Je n’ai jamais fait d’anthropomorphisme. Ce n’était pas mon « bébé », mais mon « bébé chien ». Ni mon «compagnon», mais mon « compagnon à 4 pattes ». Pour autant, il était le centre de ma vie, et j’organisais mes journées et mes activités professionnelles en fonction du temps que nous passions ensemble. Et en l’espace de quelques heures, j’ai perdu ce point de repère, ce phare dans ma nuit.
Salem est entré dans ma vie très rapidement après que je sois arrivée à Quimperlé, dans cette ville et cette région où je ne connaissais personne. Je n’ai presque aucun souvenir de m’être promenée seule ici. Et d’ailleurs les gens ne nous connaissent que tous les deux, ensemble, comme un duo inséparable, l’un n’existant pas sans l’autre.
Les dix premiers jours, sortir en ville seule m’était impossible, la crise d’angoisse pointant le bout de son nez dès les premiers pas...et parce que je devais ruser dans le choix de mes itinéraires pour ne croiser personne, pour ne pas avoir à répondre à cette question qui revient régulièrement « bah ! Il est où Salem ? ».
Il m’a fallu plus de 2 semaines pour pouvoir retourner en forêt, lieu de nos promenades quotidiennes...et heureusement que j’ai eu du soutien dans cette épreuve, car cela en a vraiment été une.

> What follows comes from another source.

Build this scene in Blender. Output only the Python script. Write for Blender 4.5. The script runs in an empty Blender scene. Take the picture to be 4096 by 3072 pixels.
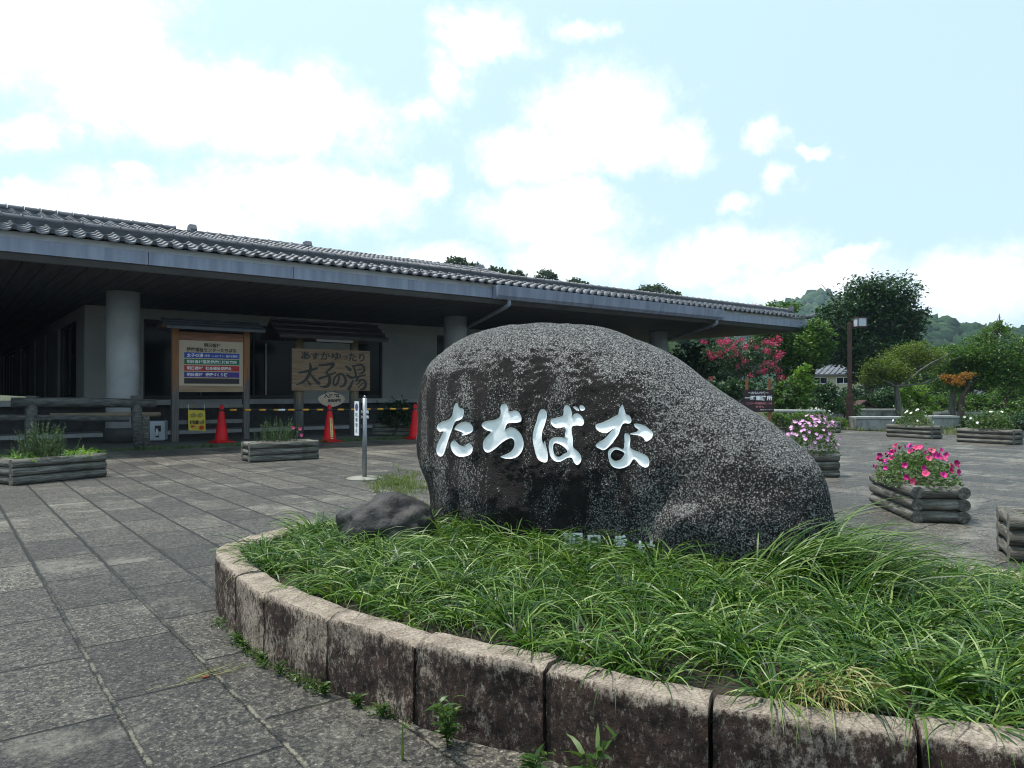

Nous passions entre 3 et 4h par jour en balade ensemble...Comment ne pas se noyer dans ces heures maintenant remplies de vide ? Avec cette sensation que si je les remplies avec des activités pour moi seule, même si elles me font du bien et apaise un peu ma peine, ce serait comme une trahison.

Difficulté de rester dans le mouvement de la vie.

Entendons nous bien. Je ne vous dit pas qu’il m’est difficile de rester vivante.
J’ai entendu plusieurs histoires de personnes qui se sont suicidées ou qui se sont laissées mourir à la mort de leur animal. Je ne les avais jamais jugées, mais je peux maintenant les comprendre, même si personnellement, je sens bien que malgré la tristesse et la douleur j’ai fais depuis le début le choix de la vie. Je me suis rendue compte que cette tristesse et cette douleur, c’est peut-être aussi une façon de célébrer la force du lien qu’il y avait entre nous…Et je m’accroche à ça pour les accueillir avec le plus de sérénité possible.
Mais cela reste difficile.
Difficile de reprendre le travail.

Difficile de marcher en ville, d’aller en forêt, de sortir, car en rentrant je ne suis plus accueilli que par le vide et le silence.
Difficile de trouver de l’énergie, ne serait-ce que celle nécessaire pour ne pas rester couchée toute la journée, pas à cause de la déprime, mais parce que physiquement, je suis complètement vidée.
Difficile de voir les gens continuer leur vie autour de moi, comme si de rien n’était, comme s’il ne s’était rien passé.

Difficile de donner le change face à des personnes qui ne comprennent pas cette détresse, ou face à ceux qui, peut-être pensant bien faire, font comme si cette mort et ce deuil n’existaient pas.
Difficile.


Je me suis demandé comment terminer cet article.
Peut-être qu’il n’y a pas de façon « logique » de le terminer, puisque je n’ai pas eu de façon « logique » de le commencer...Parce qu’au final, cet article aura surtout été une façon pour moi d’évacuer ce que j’avais sur le cœur, en déposant tout cela sans trop y réfléchir, peut-être d’une façon un peu trop « impudique ». Si c’est le cas : tant pis. Pour une fois, je décide de passer avant les autres et de faire ce qui me fait du bien.
Peut-être aussi qu’il n’y a pas de moyen « logique » de le finir, par ce qu’il parle d’un processus de deuil qui ne fait que commencer…


Hier je suis allée chercher les cendres de Salem.
J’ai enfin pu lui dire « ça y est Petit Coeur. Je t’ai ramené à la maison ».